Leaving out all pictures, copy exactly the lines from the one containing "Write the bpy" down to the one containing "return np.array([u * s, D, CAM_H", both of them included.

INPUT FOR THIS TASK =>
━━━━━━━━━━━━━━━━━━━━━━━━━━━━━━

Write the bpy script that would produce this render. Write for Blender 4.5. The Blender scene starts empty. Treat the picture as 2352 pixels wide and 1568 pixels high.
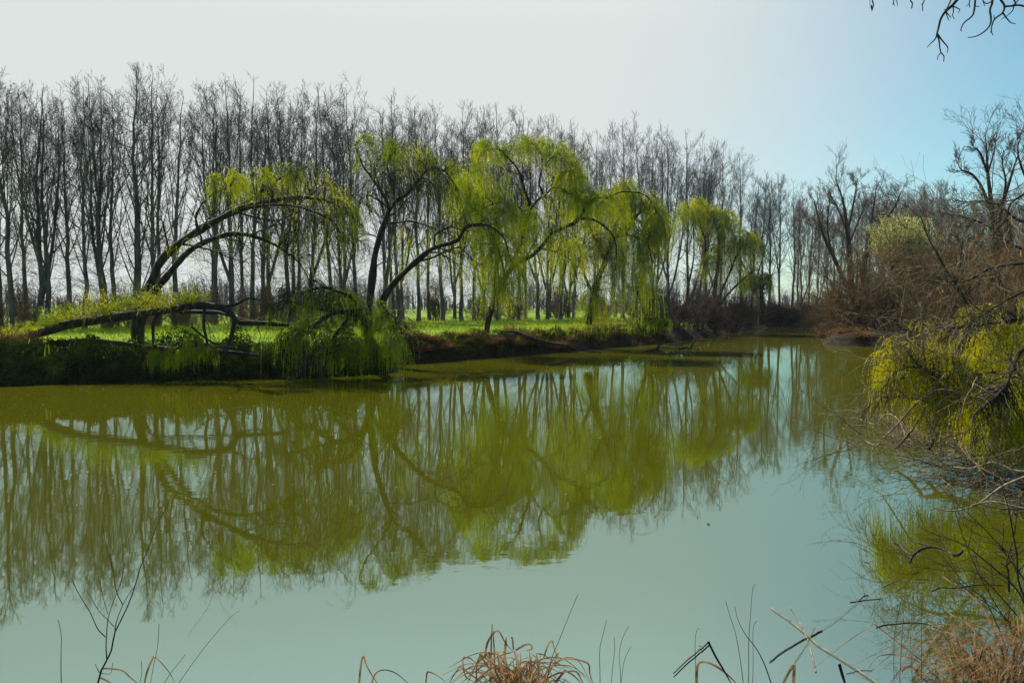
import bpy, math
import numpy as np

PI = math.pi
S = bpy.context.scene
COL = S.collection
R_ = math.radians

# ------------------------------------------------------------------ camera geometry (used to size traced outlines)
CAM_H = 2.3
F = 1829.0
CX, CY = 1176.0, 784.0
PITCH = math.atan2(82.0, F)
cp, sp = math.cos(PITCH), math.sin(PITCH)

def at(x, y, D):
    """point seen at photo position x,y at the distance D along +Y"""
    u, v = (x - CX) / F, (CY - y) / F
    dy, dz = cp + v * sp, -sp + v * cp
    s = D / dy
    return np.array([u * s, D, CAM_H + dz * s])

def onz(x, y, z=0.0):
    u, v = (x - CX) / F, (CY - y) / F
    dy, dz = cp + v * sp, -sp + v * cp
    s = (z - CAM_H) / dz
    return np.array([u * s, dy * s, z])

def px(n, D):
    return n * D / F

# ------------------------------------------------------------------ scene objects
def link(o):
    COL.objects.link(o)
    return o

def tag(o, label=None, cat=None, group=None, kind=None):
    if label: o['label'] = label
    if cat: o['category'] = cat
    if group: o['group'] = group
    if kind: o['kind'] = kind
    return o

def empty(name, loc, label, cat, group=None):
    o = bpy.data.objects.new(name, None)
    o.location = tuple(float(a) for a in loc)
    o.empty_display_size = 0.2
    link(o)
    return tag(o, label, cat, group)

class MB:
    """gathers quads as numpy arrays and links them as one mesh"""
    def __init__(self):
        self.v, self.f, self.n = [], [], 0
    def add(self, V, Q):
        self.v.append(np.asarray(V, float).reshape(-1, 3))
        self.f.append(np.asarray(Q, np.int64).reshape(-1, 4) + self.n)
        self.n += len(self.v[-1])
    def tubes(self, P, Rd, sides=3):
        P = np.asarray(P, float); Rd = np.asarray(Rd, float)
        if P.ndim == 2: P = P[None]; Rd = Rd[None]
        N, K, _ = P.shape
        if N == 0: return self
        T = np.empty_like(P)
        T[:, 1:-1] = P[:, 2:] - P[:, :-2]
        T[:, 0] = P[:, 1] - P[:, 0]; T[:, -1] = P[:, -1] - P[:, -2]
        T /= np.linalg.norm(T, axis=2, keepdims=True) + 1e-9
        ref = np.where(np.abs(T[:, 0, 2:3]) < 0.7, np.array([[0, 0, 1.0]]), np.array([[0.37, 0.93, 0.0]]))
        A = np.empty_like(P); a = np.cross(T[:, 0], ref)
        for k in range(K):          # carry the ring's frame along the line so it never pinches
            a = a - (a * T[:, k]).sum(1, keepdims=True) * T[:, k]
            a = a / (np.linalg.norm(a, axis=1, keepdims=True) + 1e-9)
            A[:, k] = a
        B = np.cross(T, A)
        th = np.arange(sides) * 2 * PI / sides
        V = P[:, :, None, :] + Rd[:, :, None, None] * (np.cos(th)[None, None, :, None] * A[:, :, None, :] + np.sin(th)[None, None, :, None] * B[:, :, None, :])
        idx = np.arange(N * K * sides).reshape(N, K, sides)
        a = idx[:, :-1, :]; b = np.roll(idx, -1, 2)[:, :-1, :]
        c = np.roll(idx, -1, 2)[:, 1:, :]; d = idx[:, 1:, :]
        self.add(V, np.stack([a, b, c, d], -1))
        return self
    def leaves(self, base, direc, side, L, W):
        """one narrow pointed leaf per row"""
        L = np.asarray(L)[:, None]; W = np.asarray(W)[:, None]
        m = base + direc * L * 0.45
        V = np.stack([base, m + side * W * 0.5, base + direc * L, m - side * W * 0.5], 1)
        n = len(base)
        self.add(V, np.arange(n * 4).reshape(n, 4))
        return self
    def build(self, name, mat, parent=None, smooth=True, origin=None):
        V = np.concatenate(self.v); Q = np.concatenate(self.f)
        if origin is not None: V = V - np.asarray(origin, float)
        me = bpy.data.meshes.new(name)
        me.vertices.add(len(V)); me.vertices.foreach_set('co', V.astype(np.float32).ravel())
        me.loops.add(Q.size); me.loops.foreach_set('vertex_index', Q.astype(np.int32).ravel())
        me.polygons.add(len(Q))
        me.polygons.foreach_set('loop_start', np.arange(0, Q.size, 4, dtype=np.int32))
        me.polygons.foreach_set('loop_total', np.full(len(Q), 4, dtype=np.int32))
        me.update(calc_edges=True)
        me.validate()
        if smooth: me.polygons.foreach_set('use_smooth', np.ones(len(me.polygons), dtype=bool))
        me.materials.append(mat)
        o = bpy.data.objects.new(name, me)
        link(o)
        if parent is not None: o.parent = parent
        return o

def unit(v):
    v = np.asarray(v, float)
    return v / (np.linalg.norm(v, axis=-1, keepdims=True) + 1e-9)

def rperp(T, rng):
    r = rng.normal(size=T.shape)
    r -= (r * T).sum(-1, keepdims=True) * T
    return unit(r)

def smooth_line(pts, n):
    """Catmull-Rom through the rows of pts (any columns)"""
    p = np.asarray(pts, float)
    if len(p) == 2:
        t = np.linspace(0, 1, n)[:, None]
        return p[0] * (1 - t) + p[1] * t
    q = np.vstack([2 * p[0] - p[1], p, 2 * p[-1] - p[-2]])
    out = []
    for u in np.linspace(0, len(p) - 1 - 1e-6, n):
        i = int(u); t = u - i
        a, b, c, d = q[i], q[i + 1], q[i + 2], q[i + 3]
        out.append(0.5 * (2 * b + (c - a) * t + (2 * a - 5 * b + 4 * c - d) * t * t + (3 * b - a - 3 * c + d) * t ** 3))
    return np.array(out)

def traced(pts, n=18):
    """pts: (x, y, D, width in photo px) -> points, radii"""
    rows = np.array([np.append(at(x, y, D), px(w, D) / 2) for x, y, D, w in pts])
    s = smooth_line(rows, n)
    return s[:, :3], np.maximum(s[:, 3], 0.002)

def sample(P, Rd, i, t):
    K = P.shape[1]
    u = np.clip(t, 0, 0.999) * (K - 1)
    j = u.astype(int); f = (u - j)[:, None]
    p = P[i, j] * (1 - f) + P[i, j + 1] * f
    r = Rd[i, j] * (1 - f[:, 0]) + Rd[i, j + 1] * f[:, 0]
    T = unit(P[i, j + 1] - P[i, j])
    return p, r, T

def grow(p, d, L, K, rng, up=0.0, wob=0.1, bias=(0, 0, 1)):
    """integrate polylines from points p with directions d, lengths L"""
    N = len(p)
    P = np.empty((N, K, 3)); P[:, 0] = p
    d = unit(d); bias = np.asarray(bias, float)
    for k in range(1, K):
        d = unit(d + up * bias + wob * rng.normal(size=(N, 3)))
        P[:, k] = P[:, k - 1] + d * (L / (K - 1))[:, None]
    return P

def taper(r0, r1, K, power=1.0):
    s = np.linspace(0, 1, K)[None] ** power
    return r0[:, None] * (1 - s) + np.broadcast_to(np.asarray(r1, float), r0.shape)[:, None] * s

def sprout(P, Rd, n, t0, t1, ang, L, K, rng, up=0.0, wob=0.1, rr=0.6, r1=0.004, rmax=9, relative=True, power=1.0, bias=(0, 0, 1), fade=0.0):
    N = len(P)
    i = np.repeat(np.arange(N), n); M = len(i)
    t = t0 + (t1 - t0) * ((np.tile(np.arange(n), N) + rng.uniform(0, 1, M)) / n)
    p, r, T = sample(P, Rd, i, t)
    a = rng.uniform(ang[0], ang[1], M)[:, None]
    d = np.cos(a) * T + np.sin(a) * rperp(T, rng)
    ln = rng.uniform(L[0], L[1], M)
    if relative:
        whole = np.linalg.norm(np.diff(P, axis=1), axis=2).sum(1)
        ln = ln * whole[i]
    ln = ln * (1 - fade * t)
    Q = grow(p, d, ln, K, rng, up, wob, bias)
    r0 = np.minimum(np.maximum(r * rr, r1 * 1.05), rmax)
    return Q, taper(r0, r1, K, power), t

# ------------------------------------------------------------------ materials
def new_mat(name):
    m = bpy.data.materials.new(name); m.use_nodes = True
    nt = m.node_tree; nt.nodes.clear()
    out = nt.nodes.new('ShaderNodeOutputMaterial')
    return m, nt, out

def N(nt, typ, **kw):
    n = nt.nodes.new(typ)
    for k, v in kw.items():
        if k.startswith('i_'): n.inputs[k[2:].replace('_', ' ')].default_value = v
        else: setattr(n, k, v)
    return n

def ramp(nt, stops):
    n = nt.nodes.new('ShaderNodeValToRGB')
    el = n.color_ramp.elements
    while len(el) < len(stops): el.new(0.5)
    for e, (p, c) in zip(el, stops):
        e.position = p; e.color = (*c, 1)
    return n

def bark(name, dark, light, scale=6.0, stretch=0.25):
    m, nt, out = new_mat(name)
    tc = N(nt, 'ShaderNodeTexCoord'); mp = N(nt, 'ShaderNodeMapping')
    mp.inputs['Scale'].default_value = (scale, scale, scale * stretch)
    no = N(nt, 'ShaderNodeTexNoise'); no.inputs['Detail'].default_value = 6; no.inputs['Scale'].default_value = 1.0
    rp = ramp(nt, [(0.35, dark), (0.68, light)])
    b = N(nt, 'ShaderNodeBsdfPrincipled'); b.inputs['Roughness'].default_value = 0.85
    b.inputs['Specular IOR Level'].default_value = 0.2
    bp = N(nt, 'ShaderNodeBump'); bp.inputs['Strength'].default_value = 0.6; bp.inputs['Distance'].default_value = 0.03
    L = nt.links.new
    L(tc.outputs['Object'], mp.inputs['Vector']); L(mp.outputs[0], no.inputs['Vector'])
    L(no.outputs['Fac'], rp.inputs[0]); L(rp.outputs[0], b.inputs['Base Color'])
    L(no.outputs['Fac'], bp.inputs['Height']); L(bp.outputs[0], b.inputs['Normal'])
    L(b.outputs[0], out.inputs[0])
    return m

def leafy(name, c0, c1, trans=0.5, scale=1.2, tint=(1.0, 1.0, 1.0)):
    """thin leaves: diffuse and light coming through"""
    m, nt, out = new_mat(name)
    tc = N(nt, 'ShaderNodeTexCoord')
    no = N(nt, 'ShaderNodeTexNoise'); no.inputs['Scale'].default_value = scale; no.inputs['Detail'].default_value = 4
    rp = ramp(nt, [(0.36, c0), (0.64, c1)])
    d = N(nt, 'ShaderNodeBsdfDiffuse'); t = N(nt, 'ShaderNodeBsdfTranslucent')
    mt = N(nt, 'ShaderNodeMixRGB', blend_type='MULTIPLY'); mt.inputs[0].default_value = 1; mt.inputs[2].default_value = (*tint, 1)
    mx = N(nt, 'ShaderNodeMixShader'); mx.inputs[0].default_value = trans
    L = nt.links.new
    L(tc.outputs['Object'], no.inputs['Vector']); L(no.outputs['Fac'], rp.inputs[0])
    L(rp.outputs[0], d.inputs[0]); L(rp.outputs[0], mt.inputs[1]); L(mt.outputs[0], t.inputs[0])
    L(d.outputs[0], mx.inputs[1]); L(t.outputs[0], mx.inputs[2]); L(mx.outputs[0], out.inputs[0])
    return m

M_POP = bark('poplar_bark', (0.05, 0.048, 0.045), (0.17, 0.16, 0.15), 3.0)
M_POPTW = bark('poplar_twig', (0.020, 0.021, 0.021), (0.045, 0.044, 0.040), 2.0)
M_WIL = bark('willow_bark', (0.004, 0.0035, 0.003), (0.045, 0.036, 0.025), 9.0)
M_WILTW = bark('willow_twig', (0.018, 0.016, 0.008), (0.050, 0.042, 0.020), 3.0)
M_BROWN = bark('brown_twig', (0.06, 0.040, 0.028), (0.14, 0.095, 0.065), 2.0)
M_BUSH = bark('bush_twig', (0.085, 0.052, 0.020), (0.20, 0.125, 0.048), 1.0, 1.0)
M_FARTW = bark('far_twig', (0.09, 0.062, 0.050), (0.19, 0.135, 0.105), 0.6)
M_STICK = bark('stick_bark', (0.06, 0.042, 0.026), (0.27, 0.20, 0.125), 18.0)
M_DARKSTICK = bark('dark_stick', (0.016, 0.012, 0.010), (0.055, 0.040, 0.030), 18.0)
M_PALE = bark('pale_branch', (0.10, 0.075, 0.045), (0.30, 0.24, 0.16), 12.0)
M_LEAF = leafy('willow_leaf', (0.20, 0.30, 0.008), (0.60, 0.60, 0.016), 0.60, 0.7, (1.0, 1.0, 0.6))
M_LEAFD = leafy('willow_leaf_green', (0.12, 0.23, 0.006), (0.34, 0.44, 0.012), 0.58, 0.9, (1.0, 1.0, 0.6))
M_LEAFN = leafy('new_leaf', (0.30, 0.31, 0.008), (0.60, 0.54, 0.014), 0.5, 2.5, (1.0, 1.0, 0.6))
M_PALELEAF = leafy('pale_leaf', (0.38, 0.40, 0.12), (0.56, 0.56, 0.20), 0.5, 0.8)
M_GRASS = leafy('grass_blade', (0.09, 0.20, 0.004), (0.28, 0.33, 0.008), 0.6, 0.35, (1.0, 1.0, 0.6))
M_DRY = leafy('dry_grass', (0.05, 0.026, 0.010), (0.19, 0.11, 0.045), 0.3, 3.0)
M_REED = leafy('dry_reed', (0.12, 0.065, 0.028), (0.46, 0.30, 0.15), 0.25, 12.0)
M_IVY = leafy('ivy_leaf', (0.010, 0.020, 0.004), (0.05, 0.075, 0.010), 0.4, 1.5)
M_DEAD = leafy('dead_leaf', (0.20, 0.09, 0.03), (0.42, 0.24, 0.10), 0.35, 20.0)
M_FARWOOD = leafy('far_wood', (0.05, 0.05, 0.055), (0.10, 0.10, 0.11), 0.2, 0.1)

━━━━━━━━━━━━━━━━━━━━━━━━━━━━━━

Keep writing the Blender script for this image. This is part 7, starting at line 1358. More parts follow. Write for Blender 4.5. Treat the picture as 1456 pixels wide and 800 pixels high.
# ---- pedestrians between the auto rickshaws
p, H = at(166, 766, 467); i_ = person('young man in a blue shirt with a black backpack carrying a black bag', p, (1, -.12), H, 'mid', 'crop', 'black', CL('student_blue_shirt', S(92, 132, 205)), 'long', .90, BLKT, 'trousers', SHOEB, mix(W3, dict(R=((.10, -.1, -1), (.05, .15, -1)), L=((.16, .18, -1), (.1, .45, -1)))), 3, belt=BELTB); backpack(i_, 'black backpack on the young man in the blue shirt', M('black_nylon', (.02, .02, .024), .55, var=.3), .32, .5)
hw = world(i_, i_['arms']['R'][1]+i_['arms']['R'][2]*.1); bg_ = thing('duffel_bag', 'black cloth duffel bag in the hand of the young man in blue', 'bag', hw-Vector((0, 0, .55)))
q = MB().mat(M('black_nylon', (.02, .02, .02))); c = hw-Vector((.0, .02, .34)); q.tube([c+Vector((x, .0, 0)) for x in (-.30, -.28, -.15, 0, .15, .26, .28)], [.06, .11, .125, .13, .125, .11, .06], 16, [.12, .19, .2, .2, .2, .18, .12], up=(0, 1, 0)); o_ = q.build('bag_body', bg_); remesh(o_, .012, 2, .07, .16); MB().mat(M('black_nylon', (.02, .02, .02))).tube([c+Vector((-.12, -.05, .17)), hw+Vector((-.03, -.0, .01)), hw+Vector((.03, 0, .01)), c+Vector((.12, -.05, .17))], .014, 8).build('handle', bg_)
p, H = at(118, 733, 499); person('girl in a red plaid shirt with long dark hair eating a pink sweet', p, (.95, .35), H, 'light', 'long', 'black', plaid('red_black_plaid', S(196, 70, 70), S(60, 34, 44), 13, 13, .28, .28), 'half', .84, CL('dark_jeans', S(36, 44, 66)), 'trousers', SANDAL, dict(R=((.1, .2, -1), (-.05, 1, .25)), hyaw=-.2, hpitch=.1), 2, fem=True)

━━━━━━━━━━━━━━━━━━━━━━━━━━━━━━

SOLUTION TO THIS TASK =>
Write the bpy script that would produce this render. Write for Blender 4.5. The Blender scene starts empty. Treat the picture as 2352 pixels wide and 1568 pixels high.
import bpy, math
import numpy as np

PI = math.pi
S = bpy.context.scene
COL = S.collection
R_ = math.radians

# ------------------------------------------------------------------ camera geometry (used to size traced outlines)
CAM_H = 2.3
F = 1829.0
CX, CY = 1176.0, 784.0
PITCH = math.atan2(82.0, F)
cp, sp = math.cos(PITCH), math.sin(PITCH)

def at(x, y, D):
    """point seen at photo position x,y at the distance D along +Y"""
    u, v = (x - CX) / F, (CY - y) / F
    dy, dz = cp + v * sp, -sp + v * cp
    s = D / dy
    return np.array([u * s, D, CAM_H + dz * s])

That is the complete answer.